> _The exercise_:
Return the listing below unchanged, minus its pictures.
= = = = = = =
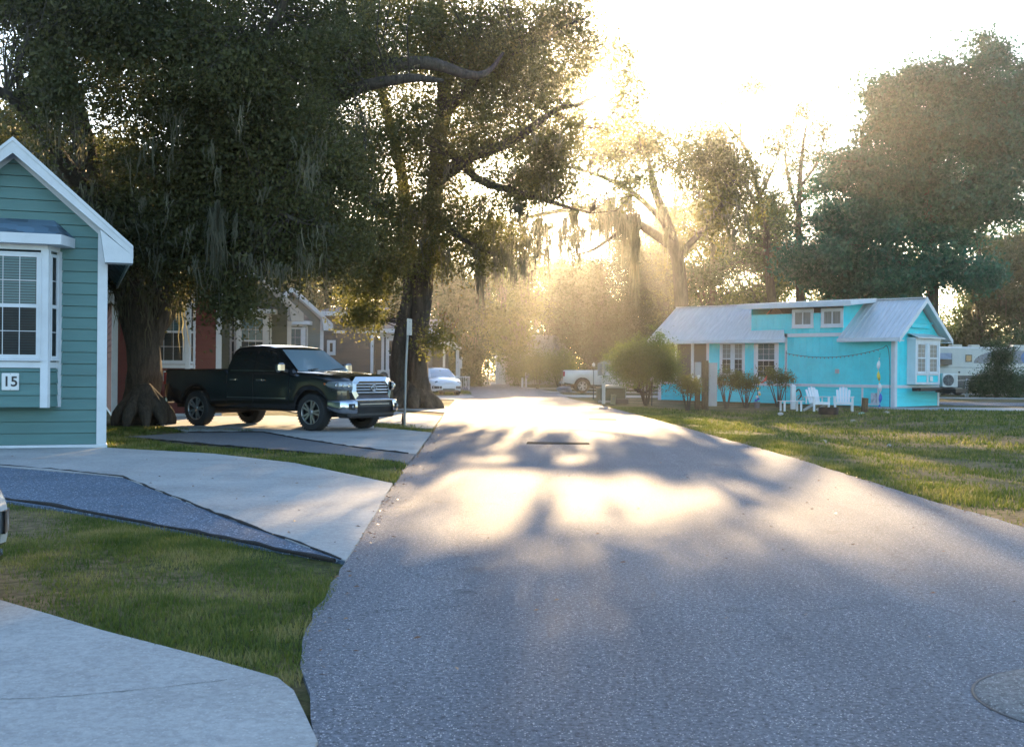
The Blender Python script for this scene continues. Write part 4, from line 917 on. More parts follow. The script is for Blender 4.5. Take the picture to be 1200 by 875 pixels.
def ac_unit(label,loc,rz,w=.82,h=.58,d=.3,parent=None):
    t=thing('cooling_unit',label,'air conditioner',loc,rz)
    mb=MB(); mb.box(-w/2,w/2,-d/2,d/2,0,h,.02); b=mb.build('casing',pm('casing_white',(.6,.6,.57),.45,var=.06,dirt=.15),t)
    mb=MB(); mb.lathe([(.001,0),(.21,0),(.24,-.01)],(-w*.12,-d/2-.003,h/2),'y',24); mb.build('fan_opening',pm('fan_shadow',(.05,.05,.05),.7),t)
    mb=MB()
    for r_ in (.06,.1,.14,.18,.22): mb.lathe([(r_-.004,-.015),(r_+.004,-.02),(r_+.004,-.012)],(-w*.12,-d/2-.005,h/2),'y',28)
    for k in range(8): a=k*math.pi/4; mb.bar((-w*.12,-d/2-.022,h/2),(-w*.12+.23*math.cos(a),-d/2-.018,h/2+.23*math.sin(a)),.008)
    mb.build('fan_grille',pm('grille_grey',(.3,.3,.29),.5),t)
    mb=MB()
    for k in range(12): mb.box(w*.26,w*.46,-d/2-.012,-d/2-.001,.06+k*.04,.075+k*.04)
    mb.build('louvre',pm('louvre_grey',(.35,.35,.34),.5),t)
    mb=MB()
    for s in (-1,1): mb.bar((s*w*.32,-d/2,-.02),(s*w*.32,d/2+.25,-.02),.04); mb.bar((s*w*.32,-d/2,-.04),(s*w*.32,d/2+.25,-.35),.03)
    mb.build('bracket',pm('bracket_metal',(.25,.25,.25),.5,.6),t)
    return t
x=P(452,447.5,66.4); ac_unit('cream cooling unit on brackets on the dark grey cottage wall',(x.x,66.6,x.z),0,.95,.66,.32)
# --- taupe cabin at the end of the row
Y=82.; a=P(490,430,Y).x; b=P(521,430,Y).x
t=thing('cabin','small taupe cabin with brown shingle gable behind the white compact car','house',(a,Y,0),0)
w_=b-a; mb=MB(); siding(mb,.05,3.15,lambda z:0,lambda z:w_,.18); mb.M=Matrix.Translation((w_,0,0))@ROT(90); siding(mb,.05,3.15,lambda z:0,lambda z:5,.18); mb.build('wall',S10,t)
for x_ in (0.3,w_-.12): k=MB(); k.box(x_,x_+.16,-.035,-.017,.02,3.1); k.build('corner_board',M_TRIMW,t)
k=MB(); k.box(-.2,w_+.35,-.36,-.33,3.1,3.3); k.build('fascia',M_TRIMW,t)
r=MB(); r.add([(-.3,-.35,3.3),(w_+.35,-.35,3.3),(w_-.8,1.8,4.4),(-.3,1.8,4.4),(-.3,5.4,3.3),(w_+.35,5.4,3.3)],[(0,1,2,3),(3,2,5,4),(1,5,2)],False); r.build('roof',M_SHBR,t)
k=MB(); k.poly([(w_+.1,1.,3.1),(w_+1.,1.,2.85),(w_+1.,3.5,2.85),(w_+.1,3.5,3.1)],(0,0,.12)); k.poly([(w_+.05,.97,2.9),(w_+1.05,.97,2.72),(w_+.6,.97,3.3)],(0,.03,0)); k.build('porch_roof',M_TRIMW,t)
for y_ in (1.1,3.4): k=MB(); k.box(w_+.72,w_+.84,y_,y_+.12,0,2.85); k.build('porch_post',M_TRIM,t)
k=MB(); k.box(w_+.85,w_+1.7,1.3,1.36,.85,.92); k.box(w_+1.6,w_+1.67,1.3,1.37,0,.85); [k.box(w_+.85+i*.13,w_+.88+i*.13,1.31,1.34,.1,.85) for i in range(6)]; k.build('porch_railing',M_TRIM,t)
# far pale tin roofed sheds by the shrubs
Y=112.; c=P(632,450,Y)
t=thing('tin_roofed_shed','pale tin roofed shed half hidden behind the rounded shrubs','shed',(c.x,Y,0),R(12))
mb=MB(); siding(mb,.05,2.6,lambda z:-3.2,lambda z:3.2,.2); mb.M=Matrix.Translation((-3.2,5,0))@ROT(-90); siding(mb,.05,2.6,lambda z:0,lambda z:5,.2); mb.build('wall',sm('shed_siding',(.34,.33,.30)),t)
r=MB(); r.poly([(-3.5,-.3,2.5),(3.5,-.3,2.5),(2.2,2.5,4.7),(-1.,2.5,4.7)],(0,0,.06)); r.poly([(-3.5,-.3,2.5),(-1.,2.5,4.7),(-3.5,5.3,2.5)]); r.build('roof',pm('pale_tin',(.5,.5,.48),.4,.3,stretch=(9,.2,1),var=.25),t)

# ================================================================== turquoise cottage
M_TQ=sm('turquoise_siding',(.055,.68,.74)); 
def groove_mat(c):
    m=bpy.data.materials.new('turquoise_panels'); nt=nodes(m)
    out=N(nt,'ShaderNodeOutputMaterial'); b=N(nt,'ShaderNodeBsdfPrincipled'); L(nt,b.outputs[0],out.inputs[0])
    tc=N(nt,'ShaderNodeTexCoord'); n=N(nt,'ShaderNodeTexNoise',i_Scale=1.4,i_Detail=7.,i_Roughness=.65); L(nt,tc.outputs['Object'],n.inputs['Vector'])
    r=ramp(nt,n.outputs['Fac'],[(.3,tuple(x*.86 for x in c)),(.7,tuple(min(1,x*1.1) for x in c))]); L(nt,r.outputs[0],b.inputs['Base Color']); b.inputs['Roughness'].default_value=.6
    return m
M_TQP=groove_mat((.055,.68,.74))
M_TIN=pm('galvanised_tin',(.60,.60,.60),.42,.25,var=.16,scale=2.5,stretch=(8,.6,.6))
M_SCR=glassmat('porch_screen',(.10,.09,.085),.5,.2,alpha=.80)
def panel(mb,x0,x1,z0,z1,pitch=.3,yo=0.):
    """grooved vertical panelling facing -y"""
    x=x0
    while x<x1-1e-3:
        e=min(x+pitch,x1); g=.012
        mb.add([(x+g,yo-.012,z0),(e-g,yo-.012,z0),(e-g,yo-.012,z1),(x+g,yo-.012,z1)],[(0,1,2,3)],False)
        mb.add([(e-g,yo-.012,z0),(e-.004,yo,z0),(e-.004,yo,z1),(e-g,yo-.012,z1)],[(0,1,2,3)],False)
        mb.add([(e-.004,yo,z0),(e+.004 if e<x1 else e,yo,z0),(e+.004 if e<x1 else e,yo,z1),(e-.004,yo,z1)],[(0,1,2,3)],False)
        mb.add([(x+.004,yo,z0),(x+g,yo-.012,z0),(x+g,yo-.012,z1),(x+.004,yo,z1)],[(0,1,2,3)],False)
        x=e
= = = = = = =
> _Result of this exercise_:
The Blender Python script for this scene continues. Write part 4, from line 917 on. More parts follow. The script is for Blender 4.5. Take the picture to be 1200 by 875 pixels.
def ac_unit(label,loc,rz,w=.82,h=.58,d=.3,parent=None):
    t=thing('cooling_unit',label,'air conditioner',loc,rz)
    mb=MB(); mb.box(-w/2,w/2,-d/2,d/2,0,h,.02); b=mb.build('casing',pm('casing_white',(.6,.6,.57),.45,var=.06,dirt=.15),t)
    mb=MB(); mb.lathe([(.001,0),(.21,0),(.24,-.01)],(-w*.12,-d/2-.003,h/2),'y',24); mb.build('fan_opening',pm('fan_shadow',(.05,.05,.05),.7),t)
    mb=MB()
    for r_ in (.06,.1,.14,.18,.22): mb.lathe([(r_-.004,-.015),(r_+.004,-.02),(r_+.004,-.012)],(-w*.12,-d/2-.005,h/2),'y',28)
    for k in range(8): a=k*math.pi/4; mb.bar((-w*.12,-d/2-.022,h/2),(-w*.12+.23*math.cos(a),-d/2-.018,h/2+.23*math.sin(a)),.008)
    mb.build('fan_grille',pm('grille_grey',(.3,.3,.29),.5),t)
    mb=MB()
    for k in range(12): mb.box(w*.26,w*.46,-d/2-.012,-d/2-.001,.06+k*.04,.075+k*.04)
    mb.build('louvre',pm('louvre_grey',(.35,.35,.34),.5),t)
    mb=MB()
    for s in (-1,1): mb.bar((s*w*.32,-d/2,-.02),(s*w*.32,d/2+.25,-.02),.04); mb.bar((s*w*.32,-d/2,-.04),(s*w*.32,d/2+.25,-.35),.03)
    mb.build('bracket',pm('bracket_metal',(.25,.25,.25),.5,.6),t)
    return t
x=P(452,447.5,66.4); ac_unit('cream cooling unit on brackets on the dark grey cottage wall',(x.x,66.6,x.z),0,.95,.66,.32)
# --- taupe cabin at the end of the row
Y=82.; a=P(490,430,Y).x; b=P(521,430,Y).x
t=thing('cabin','small taupe cabin with brown shingle gable behind the white compact car','house',(a,Y,0),0)
w_=b-a; mb=MB(); siding(mb,.05,3.15,lambda z:0,lambda z:w_,.18); mb.M=Matrix.Translation((w_,0,0))@ROT(90); siding(mb,.05,3.15,lambda z:0,lambda z:5,.18); mb.build('wall',S10,t)
for x_ in (0.3,w_-.12): k=MB(); k.box(x_,x_+.16,-.035,-.017,.02,3.1); k.build('corner_board',M_TRIMW,t)
k=MB(); k.box(-.2,w_+.35,-.36,-.33,3.1,3.3); k.build('fascia',M_TRIMW,t)
r=MB(); r.add([(-.3,-.35,3.3),(w_+.35,-.35,3.3),(w_-.8,1.8,4.4),(-.3,1.8,4.4),(-.3,5.4,3.3),(w_+.35,5.4,3.3)],[(0,1,2,3),(3,2,5,4),(1,5,2)],False); r.build('roof',M_SHBR,t)
k=MB(); k.poly([(w_+.1,1.,3.1),(w_+1.,1.,2.85),(w_+1.,3.5,2.85),(w_+.1,3.5,3.1)],(0,0,.12)); k.poly([(w_+.05,.97,2.9),(w_+1.05,.97,2.72),(w_+.6,.97,3.3)],(0,.03,0)); k.build('porch_roof',M_TRIMW,t)
for y_ in (1.1,3.4): k=MB(); k.box(w_+.72,w_+.84,y_,y_+.12,0,2.85); k.build('porch_post',M_TRIM,t)
k=MB(); k.box(w_+.85,w_+1.7,1.3,1.36,.85,.92); k.box(w_+1.6,w_+1.67,1.3,1.37,0,.85); [k.box(w_+.85+i*.13,w_+.88+i*.13,1.31,1.34,.1,.85) for i in range(6)]; k.build('porch_railing',M_TRIM,t)
# far pale tin roofed sheds by the shrubs
Y=112.; c=P(632,450,Y)
t=thing('tin_roofed_shed','pale tin roofed shed half hidden behind the rounded shrubs','shed',(c.x,Y,0),R(12))
mb=MB(); siding(mb,.05,2.6,lambda z:-3.2,lambda z:3.2,.2); mb.M=Matrix.Translation((-3.2,5,0))@ROT(-90); siding(mb,.05,2.6,lambda z:0,lambda z:5,.2); mb.build('wall',sm('shed_siding',(.34,.33,.30)),t)
r=MB(); r.poly([(-3.5,-.3,2.5),(3.5,-.3,2.5),(2.2,2.5,4.7),(-1.,2.5,4.7)],(0,0,.06)); r.poly([(-3.5,-.3,2.5),(-1.,2.5,4.7),(-3.5,5.3,2.5)]); r.build('roof',pm('pale_tin',(.5,.5,.48),.4,.3,stretch=(9,.2,1),var=.25),t)

# ================================================================== turquoise cottage
M_TQ=sm('turquoise_siding',(.055,.68,.74)); 
def groove_mat(c):
    m=bpy.data.materials.new('turquoise_panels'); nt=nodes(m)
    out=N(nt,'ShaderNodeOutputMaterial'); b=N(nt,'ShaderNodeBsdfPrincipled'); L(nt,b.outputs[0],out.inputs[0])
    tc=N(nt,'ShaderNodeTexCoord'); n=N(nt,'ShaderNodeTexNoise',i_Scale=1.4,i_Detail=7.,i_Roughness=.65); L(nt,tc.outputs['Object'],n.inputs['Vector'])
    r=ramp(nt,n.outputs['Fac'],[(.3,tuple(x*.86 for x in c)),(.7,tuple(min(1,x*1.1) for x in c))]); L(nt,r.outputs[0],b.inputs['Base Color']); b.inputs['Roughness'].default_value=.6
    return m
M_TQP=groove_mat((.055,.68,.74))
M_TIN=pm('galvanised_tin',(.60,.60,.60),.42,.25,var=.16,scale=2.5,stretch=(8,.6,.6))
M_SCR=glassmat('porch_screen',(.10,.09,.085),.5,.2,alpha=.80)
def panel(mb,x0,x1,z0,z1,pitch=.3,yo=0.):
    """grooved vertical panelling facing -y"""
    x=x0
    while x<x1-1e-3:
        e=min(x+pitch,x1); g=.012
        mb.add([(x+g,yo-.012,z0),(e-g,yo-.012,z0),(e-g,yo-.012,z1),(x+g,yo-.012,z1)],[(0,1,2,3)],False)
        mb.add([(e-g,yo-.012,z0),(e-.004,yo,z0),(e-.004,yo,z1),(e-g,yo-.012,z1)],[(0,1,2,3)],False)
        mb.add([(e-.004,yo,z0),(e+.004 if e<x1 else e,yo,z0),(e+.004 if e<x1 else e,yo,z1),(e-.004,yo,z1)],[(0,1,2,3)],False)
        mb.add([(x+.004,yo,z0),(x+g,yo-.012,z0),(x+g,yo-.012,z1),(x+.004,yo,z1)],[(0,1,2,3)],False)
        x=e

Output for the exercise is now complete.